### TASK
Transcribe the listing below from its opening line up to and including the line that contains "SC.camera = cam"; reproduce nothing else.

### SUPPLIED DATA

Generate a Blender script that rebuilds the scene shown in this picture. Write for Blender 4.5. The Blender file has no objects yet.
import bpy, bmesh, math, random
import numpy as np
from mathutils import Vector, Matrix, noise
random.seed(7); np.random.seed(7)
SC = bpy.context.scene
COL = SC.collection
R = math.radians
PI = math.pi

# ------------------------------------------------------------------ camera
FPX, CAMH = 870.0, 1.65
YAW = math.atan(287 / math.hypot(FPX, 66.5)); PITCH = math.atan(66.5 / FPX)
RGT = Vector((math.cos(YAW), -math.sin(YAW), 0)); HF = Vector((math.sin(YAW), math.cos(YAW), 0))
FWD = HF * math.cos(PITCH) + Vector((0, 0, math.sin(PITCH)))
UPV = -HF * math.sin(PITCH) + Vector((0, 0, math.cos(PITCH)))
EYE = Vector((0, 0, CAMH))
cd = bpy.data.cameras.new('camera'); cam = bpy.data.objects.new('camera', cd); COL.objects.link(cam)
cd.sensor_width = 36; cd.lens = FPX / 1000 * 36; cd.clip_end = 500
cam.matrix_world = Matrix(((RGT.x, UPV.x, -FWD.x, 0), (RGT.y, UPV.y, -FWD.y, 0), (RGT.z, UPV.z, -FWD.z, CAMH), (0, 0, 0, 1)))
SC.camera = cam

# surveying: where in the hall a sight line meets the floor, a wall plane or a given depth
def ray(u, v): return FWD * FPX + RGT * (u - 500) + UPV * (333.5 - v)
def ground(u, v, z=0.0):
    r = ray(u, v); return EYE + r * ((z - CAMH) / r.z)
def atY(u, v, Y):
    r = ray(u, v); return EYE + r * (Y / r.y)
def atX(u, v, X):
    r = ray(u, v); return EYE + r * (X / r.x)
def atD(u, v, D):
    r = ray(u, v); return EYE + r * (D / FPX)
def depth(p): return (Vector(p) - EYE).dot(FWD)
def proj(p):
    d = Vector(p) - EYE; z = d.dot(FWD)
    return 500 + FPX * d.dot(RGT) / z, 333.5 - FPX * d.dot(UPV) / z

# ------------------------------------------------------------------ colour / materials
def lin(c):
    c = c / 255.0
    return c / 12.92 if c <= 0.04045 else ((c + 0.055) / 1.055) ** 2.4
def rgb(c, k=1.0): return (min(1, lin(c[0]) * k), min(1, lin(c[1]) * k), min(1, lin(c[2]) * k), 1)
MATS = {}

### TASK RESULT
Generate a Blender script that rebuilds the scene shown in this picture. Write for Blender 4.5. The Blender file has no objects yet.
import bpy, bmesh, math, random
import numpy as np
from mathutils import Vector, Matrix, noise
random.seed(7); np.random.seed(7)
SC = bpy.context.scene
COL = SC.collection
R = math.radians
PI = math.pi

# ------------------------------------------------------------------ camera
FPX, CAMH = 870.0, 1.65
YAW = math.atan(287 / math.hypot(FPX, 66.5)); PITCH = math.atan(66.5 / FPX)
RGT = Vector((math.cos(YAW), -math.sin(YAW), 0)); HF = Vector((math.sin(YAW), math.cos(YAW), 0))
FWD = HF * math.cos(PITCH) + Vector((0, 0, math.sin(PITCH)))
UPV = -HF * math.sin(PITCH) + Vector((0, 0, math.cos(PITCH)))
EYE = Vector((0, 0, CAMH))
cd = bpy.data.cameras.new('camera'); cam = bpy.data.objects.new('camera', cd); COL.objects.link(cam)
cd.sensor_width = 36; cd.lens = FPX / 1000 * 36; cd.clip_end = 500
cam.matrix_world = Matrix(((RGT.x, UPV.x, -FWD.x, 0), (RGT.y, UPV.y, -FWD.y, 0), (RGT.z, UPV.z, -FWD.z, CAMH), (0, 0, 0, 1)))
SC.camera = cam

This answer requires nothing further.